Ce volume de nouvelles a été achevé par Pierre Véry peu avant sa mort, survenue en octobre dernier. Il s'ouvre sur une amicale préface de Marcel Aymé, et contient en outre, avant le début du premier récit, des « Considérations (qui ont le mérite d'être brèves) sur un genre littéraire dit science-fiction. » Dans celles-ci, l'auteur pose une équation fantaisiste :
E = MC2 + Abracadabra = SF (et inversement)
qu'on jugera peut-être amusante, mais qui ne signifie pas grand-chose. Les physiciens y reconnaîtront, revue et augmentée, l'expression liant matière et énergie ; les mathématiciens, auxquels un axiome élémentaire révèle que deux quantités égales à une troisième sont égales entre elles, pourraient en tirer le droit d'écrire que, à en croire Pierre Véry,
Énergie = Science-fiction (???).
À remarquer aussi la Définition justificative que l'on trouve sur la même page : « L'enfant pris de peur dans le noir siffle pour se rassurer. Pris au piège du Continuum Espace-Temps, l'homme, pour se rassurer, se raconte des histoires de peur. » Il semblerait donc que, pour Pierre Véry, la science-fiction ait été uniquement issue d'une crainte (et non d'un espoir, d'une spéculation intellectuelle, d'un désir de simplement inventer une histoire, ou d'une interrogation). Cela explique la couleur en général sombre de ces récits.
Pierre Véry se montre ici pessimiste et assez désabusé ; son pessimisme prend d'ailleurs des aspects différents : ricanant dans « Le yoreille », mélancolique dans « L'étoile jaune », appuyé dans « Hideux Tipset ». vaguement attendri dans « Tout doit disparaître le 5 mai ». Tous ces récits ont cependant en commun une morale – celle selon laquelle la science ne nous rendra pas plus heureux, au contraire.

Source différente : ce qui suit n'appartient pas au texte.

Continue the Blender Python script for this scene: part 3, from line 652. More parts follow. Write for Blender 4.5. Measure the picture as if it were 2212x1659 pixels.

Sans être neuve, cette idée n'a rien de contestable en elle-même, et elle motive, par exemple, les « Chroniques martiennes ». Là s'arrête cependant la ressemblance entre le chef-d'œuvre de Ray Bradbury et le présent recueil.
De toutes les nouvelles rassemblées ici, c'est probablement « La planète d'honneur de l'univers » qui correspond le mieux à ce qu'attend l'amateur de science-fiction : il y a là une utilisation inattendue du thème de la présence d'extra-terrestres parmi nous, ainsi qu'un effet de chute ménagé avec beaucoup d'adresse. « L'étoile jaune », où un jeune astronaute juif meurt enseveli dans la poussière lunaire, tend à être un récit émouvant ; il le serait davantage si l'intention « triste » de tout le récit était moins apparente. On ne peut s'empêcher de remarquer, en outre, deux incongruités échappées de la plume de Pierre Véry ; l'une scientifique (la Terre présentant son dernier quartier aux astronautes, alors qu'il manque deux heures au lever du soleil) et l'autre chronologique : David Goldberg, le jeune israélite, est né en 1935, et sa fiancée serait morte à dix-neuf ans, apparemment au cours des massacres dont ses coreligionnaires furent victimes…
En s'essayant à la science-fiction – ou à ce qu'il désignait ainsi – Pierre Véry semble avoir acquis une certaine lourdeur de trait qui étonnera ceux qui ont aimé ses anciens romans, et en particulier son inoubliable « Pays sans étoiles ». Pourquoi a-t-il choisi de traiter sur un ton grand-guignolesque l'aventure de l'espionne invisible dont on ne voit pas « Le visage » ? À quoi sert cet humour appuyé dans « Hideux Tipset », cette insistance sur les détails fastidieux dans « Les linottes de la Voie Lactée », sinon à dissimuler autant que possible la minceur de la substance ?
Certes, l'incontestable talent du conteur reste présent : on le reconnaît dans l'histoire de cet ancien bourreau qui est obsédé par l'idée que « Tout doit disparaître le 5 mai » ; dans la triste aventure de ce jeune noir qui se tue pour ne pas être lynché, et qui finit par trouver le bonheur parmi « Le peuple peint » sur un papier qui tapissait la chambre de son enfance ; dans « Ils…», où le thème de la menace inexprimable est traité de façon convaincante. Et aussi, ainsi qu'il a été dit précédemment, dans « La planète d'honneur de l'univers. »
Cela ne suffit cependant pas à faire de ce recueil une véritable réussite. Dans la collection « Présence du futur », il souffre de voisiner avec le très beau « Cantique pour Leibowitz ».